Il avait une colleuse spéciale pour cet usage, qu’il avait fixée sur une planche de bois pour qu’elle ne bouge pas lorsqu’il se lançait dans le travail de précision. Quand les films revenaient du développement, il les mirait devant une lampe, il jouait des ciseaux aux bons endroits, il grattait l’extrémité d’un des morceaux à assembler et il utilisait un tout petit pinceau pour y déposer un soupçon de colle. La colleuse remplissait ensuite son office en assurant un positionnement précis des deux morceaux et en les maintenant le temps du séchage.

C’était magique. Cependant c’était un spectacle fort rare : je le soupçonne d’avoir le plus souvent attendu que nous soyons au lit pour se livrer à ce travail d’acrobate qui nécessitait de la concentration et, par conséquent, de ne pas avoir dans les pattes des loupiots aux milles questions.

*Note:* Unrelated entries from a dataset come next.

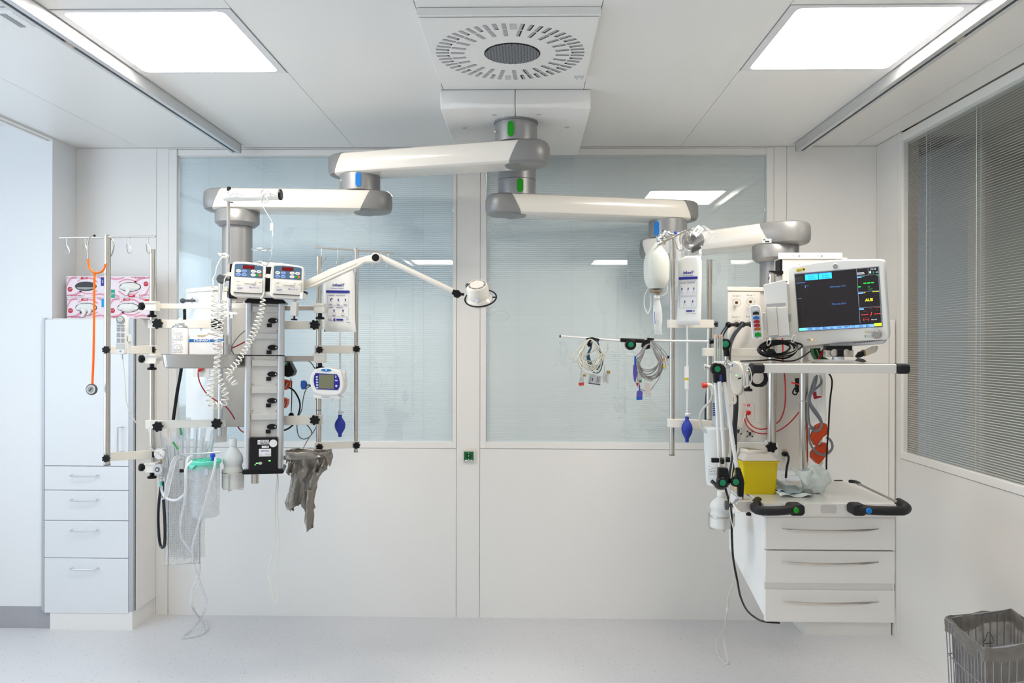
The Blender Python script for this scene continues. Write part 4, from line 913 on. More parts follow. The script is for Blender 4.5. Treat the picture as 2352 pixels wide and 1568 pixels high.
# ---- infusion pumps
pf = mat('pump_shell', (.86, .83, .77), .35, var=.01); pblue = mat('pump_panel_blue', (80, 110, 138), .4); pdoor = mat('pump_door', (.83, .80, .72), .38, var=.01)
seg = mat('segment_display_red', (105, 4, 8), .25, emit=.03, ecol=(.5, 0, .01)); btw = mat('button_white', (.85, .84, .82), .5); btb = mat('button_blue', (140, 170, 230), .5); btg = mat('button_green', (0, 165, 70), .5); bto = mat('button_orange', (240, 120, 20), .5)
def pump(x0, y0, w_, h_, label, Y):
    """front face authored on a 75 x 79 unit box whose top left corner is (x0, y0)"""
    k = w_ / 75; cx, cy = x0 + w_ / 2, y0 + h_ / 2; M, _ = at(cx, cy, Y, roll=2.3, yaw=15); r = (37.5, 39.5, Y / F * k * 1.02)
    t = thing('infusion_pump', label, 'infusion pump', M, group='infusion pumps')
    def R(x0, y0, x1, y1, rr): return rrect(x0, y0, x1, y1, rr)
    shell = [(2, 8), (4, 3), (10, 1), (30, 0), (50, 1), (68, 3.5), (73, 6), (74.5, 11), (74.5, 70), (72, 76), (66, 79), (9, 79), (3, 77), (0.5, 71), (.5, 20)]
    b = MB(r); b.pp(shell, 0, .12); b.build('shell', pf, t, bevel=.004, seg=3)
    b = MB(r); b.pp([(7.5, 8.5), (9.5, 6), (28, 4.6), (48, 5), (66, 7), (68.5, 9), (68.5, 35), (7.5, 35)], -.001, .002); b.build('control_panel', pblue, t)
    b = MB(r); b.pb(25, 7.5, 50, 16, -.0018, -.0005); b.build('display', seg, t)
    for x, y, m_ in ((16, 21.5, btw), (28.5, 21.5, btb), (16, 29.5, btb), (28.5, 29.5, btb), (48, 20.5, btw), (60, 20.5, btw), (48, 28.7, btw)):
        b = MB(r); b.pp(circ(x, y, 5.6, 3.5, 20), -.0022, -.0005); b.build('button', m_, t, bevel=.0003)
    b = MB(r); b.pp(circ(60, 28.5, 5.6, 3.5, 16, PI / 2, 1.5 * PI + .01), -.0022, -.0005); b.build('start_button', btg, t); b = MB(r); b.pp(circ(60, 28.5, 5.6, 3.5, 16, -PI / 2, PI / 2 + .01), -.0022, -.0005); b.build('stop_button', bto, t)
    b = MB(r); 
    for dy, s_ in ((20.5, 1), (28.7, -1)): b.tube([b.q(45.5, dy + 1.2 * s_, -.0024), b.q(48, dy - 1.3 * s_, -.0024), b.q(50.5, dy + 1.2 * s_, -.0024)], .0006, 4)
    b.pb(58, 20, 62, 21, -.0025, -.0022); b.pb(13, 21, 19, 22.3, -.0025, -.0022); b.pb(26, 21, 31, 22, -.0025, -.0022); b.pb(13, 29, 19, 30.2, -.0025, -.0022); b.pb(25.5, 29, 31.5, 30.2, -.0025, -.0022); b.build('button_print', mat('button_ink', (90, 95, 120), .6), t)
    b = MB(r); b.pp(R(7, 38.5, 69, 70, 2), -.006, .0); dr = b.build('door', pdoor, t, bevel=.002)
    b = MB(r); b.pp([(7, 69.8), (69, 69.8), (68, 71.6), (9, 71.6)], -.004, .001); b.build('door_gap', dgrey, dr)
    b = MB(r); b.pp(R(29, 41.5, 54, 49, 2.5), -.0085, -.005); b.pp(R(44, 42, 53.5, 48.6, 2.2), -.0105, -.008); b.build('door_latch', pdoor, dr, bevel=.001)
    b = MB(r); b.pb(12, 51.3, 66, 66.5, -.0064, -.0058); b.build('name_plate', mat('plate_grey', (.72, .70, .69), .45), dr)
    text('GW', r, 21, 63, 4.6, inkb, dr, d=-.0068); b = MB(r); scribble(b, 44, 56, 62, 59.5, -.0064, 1, 1.3, 2, 1); scribble(b, 14, 53.5, 21, 55, -.0064, 1, .7, 3, 1); b.pp(circ(43, 57.5, 2.1, n=16), -.0066, -.006); b.build('print', mat('plate_ink', (150, 150, 175), .6), dr)
    b = MB(r); b.pb(13, 42.5, 19, 45.2, -.0075, -.005); b.pb(60.5, 42.5, 66.5, 45.2, -.0075, -.005); b.build('door_dimple', pf, dr, bevel=.001)
    b = MB(r); b.pp(rrect(-10, 25, 1, 34, 1.5), .012, .03); b.pp([(-17, 31), (-10, 28), (-10, 32), (-16, 33)], .015, .024); b.build('cable_plug', cable_w, t, bevel=.001)
    return t
pump(532.5, 601, 75, 81, 'infusion pump with red display, left one of the pair', YP); pump(622.5, 605.5, 74, 80, 'infusion pump with red display, right one of the pair', YP + .01)

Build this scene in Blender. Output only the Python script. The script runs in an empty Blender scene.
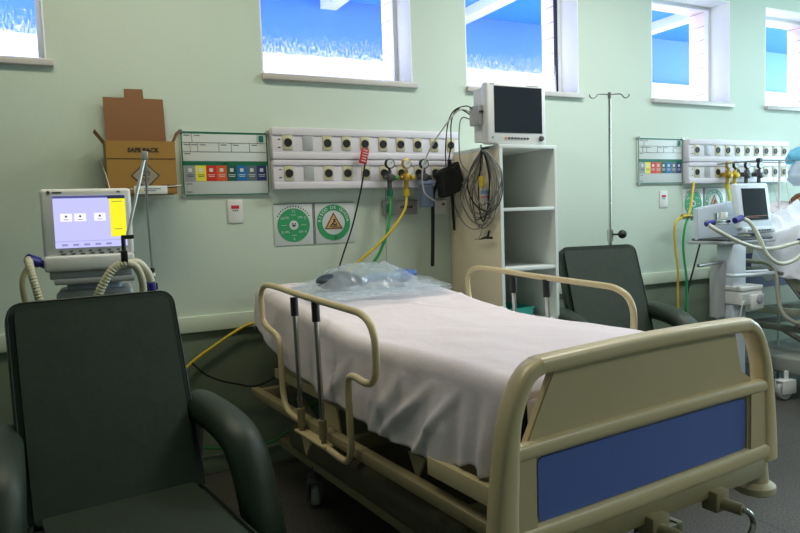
import bpy, bmesh, math, random
from mathutils import Vector, Matrix, noise
R = math.radians
SC = bpy.context.scene
COL = SC.collection
random.seed(4)

# ------------------------------------------------------------------ camera, world, exposure
def make_camera():
    yaw, pitch, roll = R(26.824), R(-4.427), R(-1.916)
    fwd = Vector((math.sin(yaw)*math.cos(pitch), math.cos(yaw)*math.cos(pitch), math.sin(pitch)))
    r0 = Vector((math.cos(yaw), -math.sin(yaw), 0)); u0 = r0.cross(fwd)
    r = r0*math.cos(roll) + u0*math.sin(roll); u = u0*math.cos(roll) - r0*math.sin(roll)
    cd = bpy.data.cameras.new('camera'); cd.sensor_width = 36; cd.lens = 680.5/800*36
    cd.clip_start = 0.05; cd.clip_end = 200
    co = bpy.data.objects.new('camera', cd); COL.objects.link(co)
    m = Matrix(((r.x, u.x, -fwd.x, 0), (r.y, u.y, -fwd.y, -3.37), (r.z, u.z, -fwd.z, 1.25), (0, 0, 0, 1)))
    co.matrix_world = m
    SC.camera = co
make_camera()

WORLD_STRENGTH = 8.0
w = bpy.data.worlds.new('sky'); SC.world = w; w.use_nodes = True
w.node_tree.nodes['Background'].inputs[0].default_value = (0.95, 0.975, 1.0, 1)
w.node_tree.nodes['Background'].inputs[1].default_value = WORLD_STRENGTH

def area(name, loc, rot, sx, sy, power, col):
    l = bpy.data.lights.new(name, 'AREA'); l.shape = 'RECTANGLE'; l.size = sx; l.size_y = sy
    l.energy = power; l.color = col
    o = bpy.data.objects.new(name, l); COL.objects.link(o); o.location = loc; o.rotation_euler = rot
    return o
# side daylight from an added area light (no opening built), and the ceiling fluorescents
area('side_daylight_fill', (8.35, -2.0, 1.75), (0, R(90), 0), 1.9, 3.0, 160, (0.62, 0.88, 1.0))
LAMPS = [(0.3, -1.0, 15, (1.0, 0.92, 0.68)), (2.7, -1.15, 31, (0.96, 0.97, 0.93)), (4.9, -1.3, 27, (0.70, 0.90, 1.0)), (3.6, -4.1, 30, (1.0, 0.96, 0.90))]  # last entry is a front fill added to brighten the footboard
for lx, ly, pw, c in LAMPS:
    area('ceiling_and_fill_light', (lx, ly, 2.93), (0, 0, 0), 1.2, 0.28, pw, c)
SC.view_settings.view_transform = 'Standard'
SC.view_settings.look = 'None'
SC.view_settings.exposure = 0.12
SC.view_settings.gamma = 1
SC.view_settings.use_curve_mapping = False

# ------------------------------------------------------------------ materials
def lin(c):
    out = []
    for v in c[:3]:
        v /= 255.0
        out.append(v/12.92 if v <= 0.04045 else ((v+0.055)/1.055)**2.4)
    return (*out, 1)
MATS = {}
def mat(name, col, rough=0.5, metal=0.0, var=0.06, scale=8.0, bump=0.0, bscale=60.0, emit=0.0, alpha=1.0, spec=0.5):
    if name in MATS: return MATS[name]
    m = bpy.data.materials.new(name); m.use_nodes = True
    nt = m.node_tree; b = nt.nodes['Principled BSDF']
    c = lin(col)
    tc = nt.nodes.new('ShaderNodeTexCoord')
    if var > 0:
        n = nt.nodes.new('ShaderNodeTexNoise'); n.inputs['Scale'].default_value = scale; n.inputs['Detail'].default_value = 4
        nt.links.new(tc.outputs['Object'], n.inputs['Vector'])
        mx = nt.nodes.new('ShaderNodeMix'); mx.data_type = 'RGBA'
        mx.inputs[6].default_value = tuple(v*(1-var) for v in c[:3])+(1,)
        mx.inputs[7].default_value = tuple(min(1, v*(1+var)) for v in c[:3])+(1,)
        nt.links.new(n.outputs[0], mx.inputs[0]); nt.links.new(mx.outputs[2], b.inputs['Base Color'])
    else:
        b.inputs['Base Color'].default_value = c
    b.inputs['Roughness'].default_value = rough; b.inputs['Metallic'].default_value = metal
    b.inputs['Specular IOR Level'].default_value = spec
    if bump > 0:
        n2 = nt.nodes.new('ShaderNodeTexNoise'); n2.inputs['Scale'].default_value = bscale; n2.inputs['Detail'].default_value = 3
        nt.links.new(tc.outputs['Object'], n2.inputs['Vector'])
        bp = nt.nodes.new('ShaderNodeBump'); bp.inputs['Strength'].default_value = bump; bp.inputs['Distance'].default_value = 0.01
        nt.links.new(n2.outputs[0], bp.inputs['Height']); nt.links.new(bp.outputs[0], b.inputs['Normal'])
    if emit > 0:
        b.inputs['Emission Color'].default_value = c; b.inputs['Emission Strength'].default_value = emit
    if alpha < 1: b.inputs['Alpha'].default_value = alpha
    MATS[name] = m
    return m

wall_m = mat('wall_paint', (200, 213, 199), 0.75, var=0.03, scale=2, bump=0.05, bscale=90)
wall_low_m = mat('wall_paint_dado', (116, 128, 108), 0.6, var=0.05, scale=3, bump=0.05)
rail_m = mat('wall_rail_paint', (206, 216, 196), 0.5, var=0.02)
ceil_m = mat('ceiling_paint', (232, 232, 222), 0.8, var=0.02)
white_pl = mat('white_plastic', (222, 222, 220), 0.4, var=0.02)
grey_pl = mat('grey_plastic', (168, 170, 172), 0.4, var=0.03)
dgrey_pl = mat('dark_grey_plastic', (70, 72, 74), 0.45, var=0.05)
black_pl = mat('black_plastic', (22, 22, 24), 0.45, var=0.08)
black_rub = mat('black_rubber', (18, 18, 18), 0.6, var=0.08)
beige = mat('beige_enamel', (208, 190, 148), 0.32, var=0.04, scale=14, bump=0.03, bscale=25)
beige_pan = mat('beige_panel', (198, 181, 141), 0.42, var=0.03, scale=10)
beige_dk = mat('beige_frame_metal', (148, 136, 102), 0.45, var=0.10, scale=20)
blue_pan = mat('blue_laminate', (88, 112, 184), 0.35, var=0.05, scale=6)
chrome = mat('chrome', (190, 188, 182), 0.22, metal=1.0, var=0.04)
steel = mat('brushed_steel', (150, 150, 148), 0.35, metal=0.9, var=0.05)
vinyl = mat('green_vinyl', (31, 45, 33), 0.5, var=0.14, scale=7, bump=0.22, bscale=14)
piping_m = mat('green_piping', (26, 34, 28), 0.4, var=0.05)
sheet_m = mat('white_sheet', (226, 214, 219), 0.85, var=0.03, scale=6, bump=0.35, bscale=16)
mattress_m = mat('mattress_cover', (60, 72, 120), 0.5)
cream = mat('cream_laminate', (226, 214, 188), 0.5, var=0.03, scale=4)
shelf_m = mat('white_laminate', (220, 226, 224), 0.45, var=0.02)
board_w = mat('board_white', (206, 212, 210), 0.35, var=0.03)
green_ink = mat('green_ink', (18, 104, 72), 0.4, var=0.05)
green_lt = mat('green_sign', (48, 152, 98), 0.4, var=0.05)
socket_pl = mat('socket_plate', (196, 190, 156), 0.45, var=0.03)
panel_w = mat('panel_white', (222, 218, 226), 0.4, var=0.02)
card_y = mat('cardboard_printed', (158, 118, 50), 0.7, var=0.06, scale=30)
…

Serais-je déçue, si je retrouvais ces fameux films, de les revoir avec mes yeux d’aujourd’hui ? J’en doute, tant le souvenir est vif de nos soirées cinéma.

Les premières vacances à Chouvigny, quand il a fallu retirer les petites roues du vélo. Les étés suivants à Ampolla et les images de la 4L cahotant dans l’oliveraie du Cap Roig pour rejoindre notre crique solitaire. Tant de fêtes d’anniversaire et de bougies soufflées avec enthousiasme, de Noëls et de paquets ouverts fébrilement au pied du sapin…

Quelques moments particuliers émergent de ce flot d’images. Nous habitions, à Tinqueux, un quatrième étage ouvrant sur la route nationale, à cinq kilomètres à peine du circuit de Gueux ; notre balcon nous faisait opportunément profiter d’une vue plongeante sur la dernière station-service avant d’y arriver. Quand la fameuse course d’endurance des 12 heures de Reims s’annonçait, nous étions aux premières loges pour assister à la noria des voitures de course qui rejoignaient le circuit et s’arrêtaient à la station pour se ravitailler. Et oui ! Comme la plus ordinaire des voitures, ces bolides empruntaient aussi la route pour se rendre à destination !

Inutile de dire que nous aurions pu louer des places car les balcons de notre HLM était toujours pleins pour l’occasion. Et mon père en profitait évidemment pour tourner des images qui sembleraient aujourd’hui bien surprenantes.

Le circuit de Gueux pendant les 12 heures de Reims

Mais ces films étaient aussi l’occasion, pour les parents, de nous concocter des entourloupes dans lesquelles nous sautions bien sûr à pieds joints. Dans la nuit du 24 au 25 décembre 1962, ils avaient ainsi passé des heures à tourner en stop motion un film qui faisait arriver nos joujoux sous le sapin par leurs propres moyens.

J’imagine leur nuit blanche pour nous monter ce bateau, Maman avançant chaque jouet millimètre par millimètre, Papa captant l’image quand il était bien positionné, et ainsi de suite jusqu’au petit matin. Mais aussi, quel bon public ils avaient ! Ils nous racontèrent avoir posé la caméra au pied du sapin pour surprendre le ballet des jouets, certainement il s’en passait de belles la nuit de Noël et nous allions avoir une sacrée surprise quand le film reviendrait du développement.

Inutile de dire qu’effectivement, le grand jour de la projection étant arrivé, toute cette magie nous en décrocha la mâchoire d’étonnement !

Le circuit du chemin de fer se montait morceau par morceau pour former un cercle parfait puis le petit train se mettait à circuler dessus comme par enchantement. Ma poupée grimpait toute seule dans son berceau ; chaque vêtement de sa garde-robe, cousue maison dans le plus grand secret, venait en dansant s’accrocher sur les cintres de la petite armoire qui était aussi sous l’arbre de Noël cette année-là.

Noël 1962

Le souvenir de ces films est si prégnant que j’avoue être un peu obsédée à l’idée de les retrouver. Quand mon frère n’a plus été là, nous n’avons plus supporté l’idée de les regarder, pas plus que d’ouvrir les albums photos. Ont-ils vraiment disparu ou bien ont-ils été oubliés bien loin dans un fond d’armoire ?

Car le temps a fait son œuvre et le plaisir est revenu à se plonger dans les images. J’ai l’impression d’avoir cherché partout mais je n’ai pas perdu tout espoir. Peut-être qu’un jour, au hasard d’un nouveau tri, chez moi ou dans la maison des parents…

Garder la trace des moments de bonheur et des choses belles (…),
filmer ce que jamais on ne verra deux fois.